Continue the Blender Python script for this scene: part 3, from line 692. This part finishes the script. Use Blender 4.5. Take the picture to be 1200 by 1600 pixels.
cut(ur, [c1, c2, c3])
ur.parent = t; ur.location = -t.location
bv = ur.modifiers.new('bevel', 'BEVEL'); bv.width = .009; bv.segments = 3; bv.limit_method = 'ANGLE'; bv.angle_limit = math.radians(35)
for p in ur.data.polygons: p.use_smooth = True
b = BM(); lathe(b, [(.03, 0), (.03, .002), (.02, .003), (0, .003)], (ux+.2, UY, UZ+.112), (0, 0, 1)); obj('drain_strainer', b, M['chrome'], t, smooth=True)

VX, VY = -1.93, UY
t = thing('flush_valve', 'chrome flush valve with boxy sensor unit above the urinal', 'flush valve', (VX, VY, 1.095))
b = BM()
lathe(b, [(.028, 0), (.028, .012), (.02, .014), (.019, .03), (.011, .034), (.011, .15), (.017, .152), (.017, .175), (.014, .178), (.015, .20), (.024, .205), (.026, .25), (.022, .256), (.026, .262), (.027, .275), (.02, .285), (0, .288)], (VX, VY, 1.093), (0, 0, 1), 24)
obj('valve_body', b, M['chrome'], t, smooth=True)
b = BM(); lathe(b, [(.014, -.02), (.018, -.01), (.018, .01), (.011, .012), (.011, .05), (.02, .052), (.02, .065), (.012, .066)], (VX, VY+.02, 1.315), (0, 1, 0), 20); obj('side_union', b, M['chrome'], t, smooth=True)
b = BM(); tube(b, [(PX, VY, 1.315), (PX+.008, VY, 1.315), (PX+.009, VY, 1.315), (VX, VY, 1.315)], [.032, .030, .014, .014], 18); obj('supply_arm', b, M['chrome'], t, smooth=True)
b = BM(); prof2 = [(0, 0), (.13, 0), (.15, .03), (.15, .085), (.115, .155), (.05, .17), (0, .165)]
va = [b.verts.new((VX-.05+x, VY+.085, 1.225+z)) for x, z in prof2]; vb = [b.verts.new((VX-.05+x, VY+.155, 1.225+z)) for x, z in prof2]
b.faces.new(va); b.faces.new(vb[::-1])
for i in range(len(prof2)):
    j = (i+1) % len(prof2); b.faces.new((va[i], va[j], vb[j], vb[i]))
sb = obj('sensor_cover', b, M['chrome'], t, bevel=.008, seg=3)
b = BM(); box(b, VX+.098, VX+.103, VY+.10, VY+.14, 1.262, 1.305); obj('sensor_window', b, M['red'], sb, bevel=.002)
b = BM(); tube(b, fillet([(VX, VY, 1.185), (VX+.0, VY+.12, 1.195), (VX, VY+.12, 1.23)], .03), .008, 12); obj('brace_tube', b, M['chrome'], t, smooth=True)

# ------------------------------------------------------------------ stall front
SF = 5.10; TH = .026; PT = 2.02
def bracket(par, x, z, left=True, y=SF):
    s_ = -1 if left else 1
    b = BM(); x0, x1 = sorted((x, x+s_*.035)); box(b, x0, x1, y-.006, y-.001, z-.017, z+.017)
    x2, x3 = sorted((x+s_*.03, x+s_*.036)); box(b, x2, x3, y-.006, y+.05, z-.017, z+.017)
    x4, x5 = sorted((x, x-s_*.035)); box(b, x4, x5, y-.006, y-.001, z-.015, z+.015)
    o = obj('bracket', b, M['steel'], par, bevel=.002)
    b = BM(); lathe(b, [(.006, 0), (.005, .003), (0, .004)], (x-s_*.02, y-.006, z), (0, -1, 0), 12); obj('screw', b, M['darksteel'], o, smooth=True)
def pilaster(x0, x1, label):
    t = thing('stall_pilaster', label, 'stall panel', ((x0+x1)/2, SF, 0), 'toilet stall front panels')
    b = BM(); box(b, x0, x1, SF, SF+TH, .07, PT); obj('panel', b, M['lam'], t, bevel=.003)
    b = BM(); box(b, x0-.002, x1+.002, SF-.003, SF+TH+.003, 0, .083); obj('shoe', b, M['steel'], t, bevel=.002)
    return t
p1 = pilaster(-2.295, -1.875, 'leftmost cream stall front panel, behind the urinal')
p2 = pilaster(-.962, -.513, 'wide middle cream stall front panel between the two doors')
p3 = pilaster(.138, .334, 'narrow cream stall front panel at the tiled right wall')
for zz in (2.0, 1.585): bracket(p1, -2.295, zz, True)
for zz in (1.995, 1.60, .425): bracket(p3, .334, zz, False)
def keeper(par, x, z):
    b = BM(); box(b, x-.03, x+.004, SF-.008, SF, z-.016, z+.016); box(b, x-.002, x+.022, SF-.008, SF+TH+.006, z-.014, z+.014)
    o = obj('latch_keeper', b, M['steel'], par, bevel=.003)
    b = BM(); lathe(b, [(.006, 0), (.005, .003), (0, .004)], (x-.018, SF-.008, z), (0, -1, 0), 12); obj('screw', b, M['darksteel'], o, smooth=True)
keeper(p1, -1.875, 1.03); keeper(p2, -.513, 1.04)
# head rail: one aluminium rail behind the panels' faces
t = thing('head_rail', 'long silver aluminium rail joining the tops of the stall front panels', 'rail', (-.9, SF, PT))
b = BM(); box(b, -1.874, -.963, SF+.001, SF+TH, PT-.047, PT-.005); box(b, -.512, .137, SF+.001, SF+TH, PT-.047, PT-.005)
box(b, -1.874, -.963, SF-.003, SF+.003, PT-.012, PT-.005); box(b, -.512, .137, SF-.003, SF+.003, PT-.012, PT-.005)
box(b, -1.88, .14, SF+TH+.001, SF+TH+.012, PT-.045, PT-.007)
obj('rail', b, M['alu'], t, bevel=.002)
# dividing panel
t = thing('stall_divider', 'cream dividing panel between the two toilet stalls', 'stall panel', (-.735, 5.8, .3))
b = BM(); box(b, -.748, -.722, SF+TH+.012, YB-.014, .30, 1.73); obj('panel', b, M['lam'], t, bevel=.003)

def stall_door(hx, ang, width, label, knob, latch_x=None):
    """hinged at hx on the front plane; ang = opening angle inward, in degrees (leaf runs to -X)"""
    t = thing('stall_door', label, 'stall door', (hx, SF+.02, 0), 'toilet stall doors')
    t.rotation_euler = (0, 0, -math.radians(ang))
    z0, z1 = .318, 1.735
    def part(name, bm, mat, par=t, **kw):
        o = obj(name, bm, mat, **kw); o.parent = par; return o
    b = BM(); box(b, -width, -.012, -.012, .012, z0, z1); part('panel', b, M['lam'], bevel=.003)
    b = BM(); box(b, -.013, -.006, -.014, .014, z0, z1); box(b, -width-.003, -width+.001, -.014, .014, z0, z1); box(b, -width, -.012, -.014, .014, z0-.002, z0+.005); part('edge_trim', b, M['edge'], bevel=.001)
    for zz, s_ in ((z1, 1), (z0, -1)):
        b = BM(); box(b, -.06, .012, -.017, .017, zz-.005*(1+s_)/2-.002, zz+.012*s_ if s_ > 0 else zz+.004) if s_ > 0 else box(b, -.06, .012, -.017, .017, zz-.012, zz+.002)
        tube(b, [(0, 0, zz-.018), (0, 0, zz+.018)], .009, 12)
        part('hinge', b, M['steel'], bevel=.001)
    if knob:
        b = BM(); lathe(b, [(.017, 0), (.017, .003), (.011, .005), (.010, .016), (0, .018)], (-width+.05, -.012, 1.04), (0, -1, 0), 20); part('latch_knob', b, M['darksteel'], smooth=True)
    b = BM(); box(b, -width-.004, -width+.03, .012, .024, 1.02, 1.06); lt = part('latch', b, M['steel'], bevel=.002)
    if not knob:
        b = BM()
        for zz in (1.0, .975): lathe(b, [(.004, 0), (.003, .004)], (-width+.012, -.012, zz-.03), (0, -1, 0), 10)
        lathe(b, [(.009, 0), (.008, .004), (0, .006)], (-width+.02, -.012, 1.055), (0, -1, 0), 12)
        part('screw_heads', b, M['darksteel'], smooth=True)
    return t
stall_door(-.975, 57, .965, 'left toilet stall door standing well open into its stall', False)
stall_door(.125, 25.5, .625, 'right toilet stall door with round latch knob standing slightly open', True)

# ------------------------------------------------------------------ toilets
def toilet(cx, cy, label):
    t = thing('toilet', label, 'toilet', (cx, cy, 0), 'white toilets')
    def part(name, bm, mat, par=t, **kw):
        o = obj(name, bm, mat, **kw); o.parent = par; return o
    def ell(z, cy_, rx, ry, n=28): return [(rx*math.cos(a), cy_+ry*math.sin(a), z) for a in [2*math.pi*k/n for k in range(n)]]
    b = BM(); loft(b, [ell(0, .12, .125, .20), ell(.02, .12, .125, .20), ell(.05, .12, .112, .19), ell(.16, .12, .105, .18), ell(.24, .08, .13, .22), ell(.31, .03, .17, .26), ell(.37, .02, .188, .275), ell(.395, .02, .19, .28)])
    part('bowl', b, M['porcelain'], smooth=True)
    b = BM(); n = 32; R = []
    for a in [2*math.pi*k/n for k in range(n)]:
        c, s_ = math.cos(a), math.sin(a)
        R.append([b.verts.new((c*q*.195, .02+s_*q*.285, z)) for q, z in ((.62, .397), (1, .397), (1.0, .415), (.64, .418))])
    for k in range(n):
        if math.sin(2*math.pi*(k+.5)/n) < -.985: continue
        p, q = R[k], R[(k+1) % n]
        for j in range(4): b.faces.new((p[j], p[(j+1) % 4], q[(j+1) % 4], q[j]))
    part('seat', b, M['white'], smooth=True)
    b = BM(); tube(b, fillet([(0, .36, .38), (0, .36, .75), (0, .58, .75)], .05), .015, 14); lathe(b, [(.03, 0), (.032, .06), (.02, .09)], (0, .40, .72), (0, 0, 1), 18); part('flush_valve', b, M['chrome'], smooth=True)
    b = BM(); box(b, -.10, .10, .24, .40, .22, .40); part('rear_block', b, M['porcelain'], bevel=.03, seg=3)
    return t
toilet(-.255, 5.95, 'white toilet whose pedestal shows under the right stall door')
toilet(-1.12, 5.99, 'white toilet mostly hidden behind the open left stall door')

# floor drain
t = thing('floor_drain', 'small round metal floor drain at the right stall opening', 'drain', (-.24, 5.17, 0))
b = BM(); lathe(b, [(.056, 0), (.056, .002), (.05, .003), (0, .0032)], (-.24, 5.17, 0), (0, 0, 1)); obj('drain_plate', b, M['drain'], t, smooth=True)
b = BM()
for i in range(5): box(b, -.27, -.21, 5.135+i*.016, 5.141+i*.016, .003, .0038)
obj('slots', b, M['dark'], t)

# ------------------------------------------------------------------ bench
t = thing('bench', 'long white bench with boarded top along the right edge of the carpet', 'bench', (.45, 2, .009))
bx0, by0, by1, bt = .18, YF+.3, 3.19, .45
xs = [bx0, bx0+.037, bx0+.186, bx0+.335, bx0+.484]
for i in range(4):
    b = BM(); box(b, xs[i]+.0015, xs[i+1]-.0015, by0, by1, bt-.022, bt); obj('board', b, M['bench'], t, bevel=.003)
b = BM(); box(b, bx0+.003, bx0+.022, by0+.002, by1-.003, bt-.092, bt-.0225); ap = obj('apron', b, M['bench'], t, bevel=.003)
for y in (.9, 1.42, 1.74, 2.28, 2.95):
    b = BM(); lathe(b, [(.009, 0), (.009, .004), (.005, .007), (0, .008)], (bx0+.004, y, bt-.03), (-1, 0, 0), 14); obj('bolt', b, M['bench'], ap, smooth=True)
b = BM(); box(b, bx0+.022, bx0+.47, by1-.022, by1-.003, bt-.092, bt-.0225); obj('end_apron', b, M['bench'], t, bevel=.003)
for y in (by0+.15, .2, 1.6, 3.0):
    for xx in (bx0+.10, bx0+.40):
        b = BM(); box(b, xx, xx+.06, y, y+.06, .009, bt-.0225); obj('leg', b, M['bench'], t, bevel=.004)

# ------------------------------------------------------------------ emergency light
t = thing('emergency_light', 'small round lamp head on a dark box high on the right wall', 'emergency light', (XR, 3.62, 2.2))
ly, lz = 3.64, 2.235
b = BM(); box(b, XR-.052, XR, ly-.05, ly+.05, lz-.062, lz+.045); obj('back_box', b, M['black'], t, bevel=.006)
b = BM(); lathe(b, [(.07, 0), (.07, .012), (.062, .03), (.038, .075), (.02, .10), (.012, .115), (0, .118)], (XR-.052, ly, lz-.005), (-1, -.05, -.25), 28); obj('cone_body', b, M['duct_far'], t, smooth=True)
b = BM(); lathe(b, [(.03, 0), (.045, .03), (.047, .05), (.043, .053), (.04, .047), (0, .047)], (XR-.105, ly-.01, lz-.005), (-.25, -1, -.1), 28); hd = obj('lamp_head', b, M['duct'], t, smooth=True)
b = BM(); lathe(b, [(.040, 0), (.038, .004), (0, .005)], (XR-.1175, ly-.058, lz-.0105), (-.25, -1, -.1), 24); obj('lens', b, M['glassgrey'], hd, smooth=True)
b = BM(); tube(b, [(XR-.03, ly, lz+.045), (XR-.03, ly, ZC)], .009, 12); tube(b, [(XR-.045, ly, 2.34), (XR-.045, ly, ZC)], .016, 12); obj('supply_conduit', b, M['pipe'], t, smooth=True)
**********
GOAL: Everything from the first line of the data through the line containing "obj('drain_strainer', b, M['chrome'], t, smooth=True)" should be echoed exactly. Add nothing.

EXERCISE RESPONSE:
Continue the Blender Python script for this scene: part 3, from line 692. This part finishes the script. Use Blender 4.5. Take the picture to be 1200 by 1600 pixels.
cut(ur, [c1, c2, c3])
ur.parent = t; ur.location = -t.location
bv = ur.modifiers.new('bevel', 'BEVEL'); bv.width = .009; bv.segments = 3; bv.limit_method = 'ANGLE'; bv.angle_limit = math.radians(35)
for p in ur.data.polygons: p.use_smooth = True
b = BM(); lathe(b, [(.03, 0), (.03, .002), (.02, .003), (0, .003)], (ux+.2, UY, UZ+.112), (0, 0, 1)); obj('drain_strainer', b, M['chrome'], t, smooth=True)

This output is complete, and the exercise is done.